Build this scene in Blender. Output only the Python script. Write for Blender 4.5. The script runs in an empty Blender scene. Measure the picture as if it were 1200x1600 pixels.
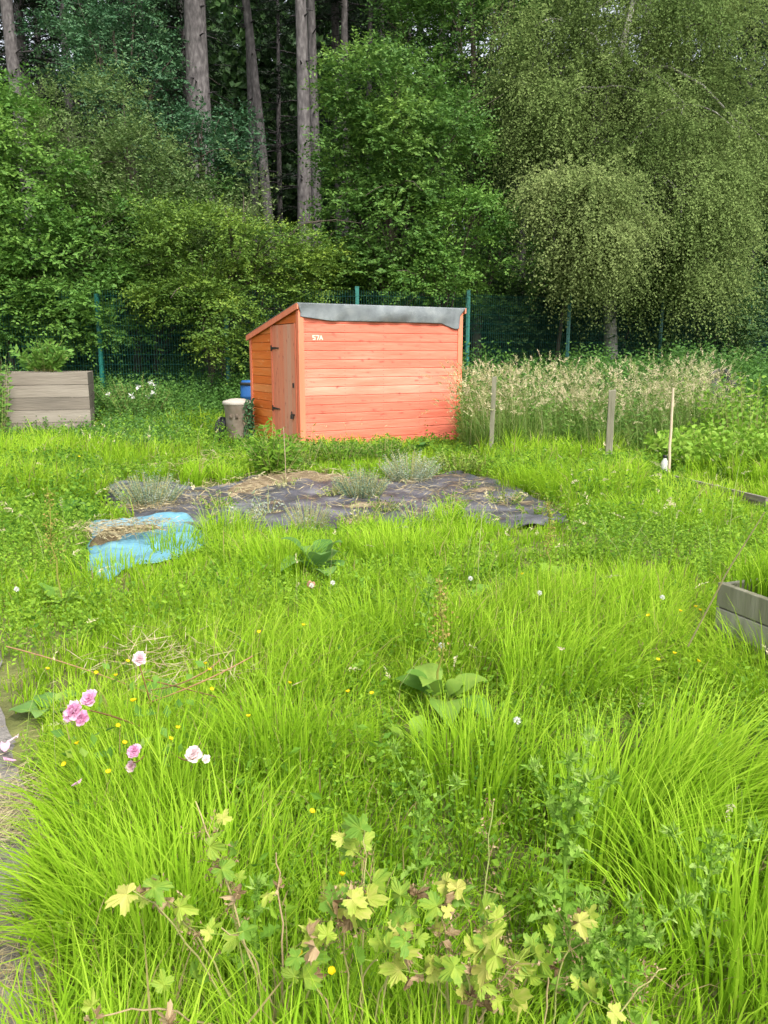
import bpy, math, random
import numpy as np
from mathutils import Vector
PI = math.pi
rg = np.random.default_rng(7)
random.seed(7)
C = bpy.context.scene.collection
scene = bpy.context.scene

# ------------------------------------------------------------------ camera
FPX, CAMZ, PITCH = 1220.0, 1.5, math.radians(11.5)
cp, sp_ = math.cos(PITCH), math.sin(PITCH)
def ray(px, py):
    u, v = (px-600)/FPX, (800-py)/FPX
    return np.array([u, cp+v*sp_, -sp_+v*cp])
def P(px, py, z=0.0):                       # where the line of sight meets height z
    r = ray(px, py); t = (z-CAMZ)/r[2]
    return np.array([0, 0, CAMZ])+r*t
def D(px, py, y):                           # point of that line at distance y
    r = ray(px, py); return np.array([0, 0, CAMZ])+r*(y/r[1])
def G(px, py): return P(px, py)[:2]
cd = bpy.data.cameras.new('camera'); cam = bpy.data.objects.new('camera', cd); C.objects.link(cam)
cam.location = (0, 0, CAMZ); cam.rotation_euler = (PI/2-PITCH, 0, 0)
cd.sensor_fit = 'VERTICAL'; cd.sensor_height = 24; cd.lens = FPX/1600*24
cd.clip_start = .05; cd.clip_end = 600
scene.camera = cam

# ------------------------------------------------------------------ light
w = bpy.data.worlds.new('World'); scene.world = w; w.use_nodes = True
nt = w.node_tree; bg = nt.nodes['Background']
sky = nt.nodes.new('ShaderNodeTexSky'); sky.sky_type = 'NISHITA'; sky.sun_disc = False
SUN_EL, SUN_AZ = math.radians(50), math.radians(152)      # azimuth clockwise from +Y
sky.sun_elevation = SUN_EL; sky.sun_rotation = SUN_AZ; sky.air_density = 1.2; sky.dust_density = 3.5; sky.ozone_density = .6
hs = nt.nodes.new('ShaderNodeHueSaturation'); hs.inputs['Saturation'].default_value = .32
nt.links.new(sky.outputs[0], hs.inputs['Color']); nt.links.new(hs.outputs[0], bg.inputs[0])
bg.inputs[1].default_value = .15
sl = bpy.data.lights.new('sun', 'SUN'); sl.energy = 1.5; sl.angle = math.radians(14); sl.color = (1, .96, .88)
so = bpy.data.objects.new('sun', sl); C.objects.link(so)
sd = Vector((math.sin(SUN_AZ)*math.cos(SUN_EL), math.cos(SUN_AZ)*math.cos(SUN_EL), math.sin(SUN_EL)))
so.rotation_euler = sd.to_track_quat('Z', 'Y').to_euler(); so.location = (5, -8, 12)
scene.view_settings.view_transform = 'Standard'; scene.view_settings.look = 'None'
scene.view_settings.exposure = 1.34; scene.view_settings.gamma = 1
scene.cycles.max_bounces = 7; scene.cycles.diffuse_bounces = 4; scene.cycles.transmission_bounces = 4
scene.cycles.glossy_bounces = 2; scene.cycles.use_denoising = True
scene.cycles.caustics_reflective = False; scene.cycles.caustics_refractive = False

# ------------------------------------------------------------------ materials
def ramp(n, stops):
    e = n.color_ramp.elements
    while len(e) < len(stops): e.new(.5)
    for k, (p, c) in enumerate(stops):
        e[k].position = p; e[k].color = (*c, 1)
def mat(name, stops, rough=.6, scale=0, amt=.3, trans=0, spec=.3, bump=0, bscale=40, stretch=(1, 1, 1), detail=4, metal=0):
    """colour from the 'tint' attribute through a ramp, varied by object-space noise"""
    m = bpy.data.materials.new(name); m.use_nodes = True
    t = m.node_tree; N = t.nodes; L = t.links
    b = N['Principled BSDF']; out = N['Material Output']
    at = N.new('ShaderNodeAttribute'); at.attribute_name = 'tint'
    rp = N.new('ShaderNodeValToRGB'); ramp(rp, stops)
    fac = at.outputs['Fac']
    tc = N.new('ShaderNodeTexCoord')
    if scale:
        mp = N.new('ShaderNodeMapping'); mp.inputs['Scale'].default_value = stretch
        L.new(tc.outputs['Object'], mp.inputs[0])
        no = N.new('ShaderNodeTexNoise'); no.inputs['Scale'].default_value = scale; no.inputs['Detail'].default_value = detail
        L.new(mp.outputs[0], no.inputs['Vector'])
        sb = N.new('ShaderNodeMath'); sb.operation = 'SUBTRACT'; sb.inputs[1].default_value = .5; L.new(no.outputs[0], sb.inputs[0])
        ma = N.new('ShaderNodeMath'); ma.operation = 'MULTIPLY_ADD'; ma.inputs[1].default_value = amt*2
        L.new(sb.outputs[0], ma.inputs[0]); L.new(fac, ma.inputs[2]); fac = ma.outputs[0]
    L.new(fac, rp.inputs[0]); L.new(rp.outputs[0], b.inputs['Base Color'])
    b.inputs['Roughness'].default_value = rough; b.inputs['Specular IOR Level'].default_value = spec; b.inputs['Metallic'].default_value = metal
    if bump:
        mp2 = N.new('ShaderNodeMapping'); mp2.inputs['Scale'].default_value = stretch; L.new(tc.outputs['Object'], mp2.inputs[0])
        n2 = N.new('ShaderNodeTexNoise'); n2.inputs['Scale'].default_value = bscale; n2.inputs['Detail'].default_value = 6
        L.new(mp2.outputs[0], n2.inputs['Vector'])
        bp = N.new('ShaderNodeBump'); bp.inputs['Strength'].default_value = bump; bp.inputs['Distance'].default_value = .02
        L.new(n2.outputs[0], bp.inputs['Height']); L.new(bp.outputs[0], b.inputs['Normal'])
    if trans:
        tr = N.new('ShaderNodeBsdfTranslucent'); mx = N.new('ShaderNodeMixShader'); mx.inputs[0].default_value = trans
        L.new(rp.outputs[0], tr.inputs[0]); L.new(b.outputs[0], mx.inputs[1]); L.new(tr.outputs[0], mx.inputs[2]); L.new(mx.outputs[0], out.inputs[0])
    return m
def leafm(name, a, b, c, trans=.35, scale=1.2, amt=.25, rough=.55, spec=.25): return mat(name, [(.05, a), (.5, b), (.95, c)], rough, scale, amt, trans, spec)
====
_WORK TO DO_
Repeat exactly and only the lines from the start of the data above through the line that holds "scene.camera = cam", inclusive. Pictures do not belong in the copy.

_RESPONSE FOR THIS EXERCISE_
Build this scene in Blender. Output only the Python script. Write for Blender 4.5. The script runs in an empty Blender scene. Measure the picture as if it were 1200x1600 pixels.
import bpy, math, random
import numpy as np
from mathutils import Vector
PI = math.pi
rg = np.random.default_rng(7)
random.seed(7)
C = bpy.context.scene.collection
scene = bpy.context.scene

# ------------------------------------------------------------------ camera
FPX, CAMZ, PITCH = 1220.0, 1.5, math.radians(11.5)
cp, sp_ = math.cos(PITCH), math.sin(PITCH)
def ray(px, py):
    u, v = (px-600)/FPX, (800-py)/FPX
    return np.array([u, cp+v*sp_, -sp_+v*cp])
def P(px, py, z=0.0):                       # where the line of sight meets height z
    r = ray(px, py); t = (z-CAMZ)/r[2]
    return np.array([0, 0, CAMZ])+r*t
def D(px, py, y):                           # point of that line at distance y
    r = ray(px, py); return np.array([0, 0, CAMZ])+r*(y/r[1])
def G(px, py): return P(px, py)[:2]
cd = bpy.data.cameras.new('camera'); cam = bpy.data.objects.new('camera', cd); C.objects.link(cam)
cam.location = (0, 0, CAMZ); cam.rotation_euler = (PI/2-PITCH, 0, 0)
cd.sensor_fit = 'VERTICAL'; cd.sensor_height = 24; cd.lens = FPX/1600*24
cd.clip_start = .05; cd.clip_end = 600
scene.camera = cam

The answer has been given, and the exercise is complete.